Conner, “How Sexual Racism and Other Discriminatory Behaviors are Rationalized in Online Dating Apps”. Deviant Behavior, 2022, p. 6

Peut-on quantifier l’amour ?

C’est la question que nous devrions toujours nous poser lorsqu’on fait défiler parmi les centaines de photos de profils proposées sur ces applications ou bien lorsqu’on se trouve à choisir parmi des filtres de préférences pré-établies qui prévalent sur notre libre arbitre…

L’amour virtuel, filtré par des algorithmes, révèle la dualité moderne où la technologie tisse des liens tout en dissimulant la complexité infinie des émotions humaines.

Le filtre de préférences ethniques de Hinge jette une lumière éloquente sur la façon dont la conception des applications de rencontres, en manipulant les processus inconscients, incite involontairement les utilisateurs à adopter des comportements tels que le racisme. Ces applications, en capturant, calculant et manipulant ces processus, rendent difficile la perception de la source de la résistance à loppression qu’elles amplifient. Ainsi, les utilisateurs ont tendance à oublier que les classifications choisies pour façonner un système technique peuvent jouer un rôle dynamique dans la création du monde social et matériel. La présence de tels filtres et classifications exerce inconsciemment une influence sur la manière dont les utilisateurs se perçoivent et interagissent avec le monde qui les entoure.
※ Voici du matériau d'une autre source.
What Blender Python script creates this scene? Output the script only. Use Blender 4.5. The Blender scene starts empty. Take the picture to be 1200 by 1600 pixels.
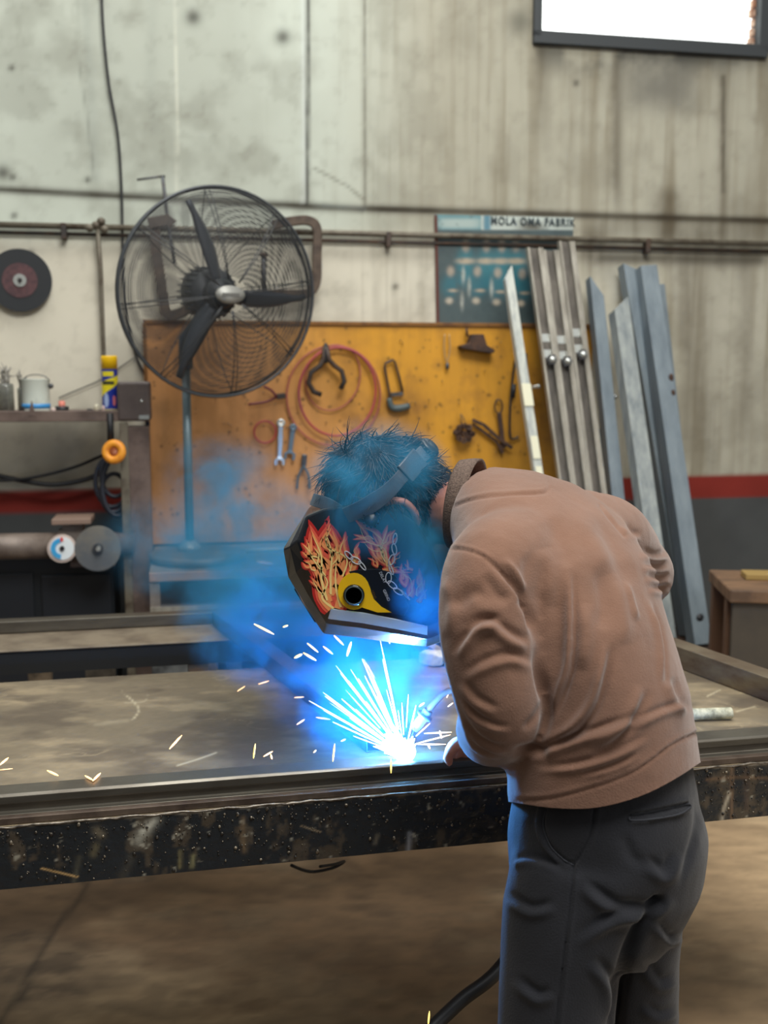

En dévoilant les coulisses de la conception des applications de rencontres, le filtre de préférences ethniques de Hinge expose habilement la dualité paradoxale entre la quête de l’amour et l’impact inconscient des algorithmes. Alors que ces applications façonnent subtilement notre perception du monde, l’amour, lui, reste à portée d’un simple swipe, dans l’ombre de cette complexité numérique.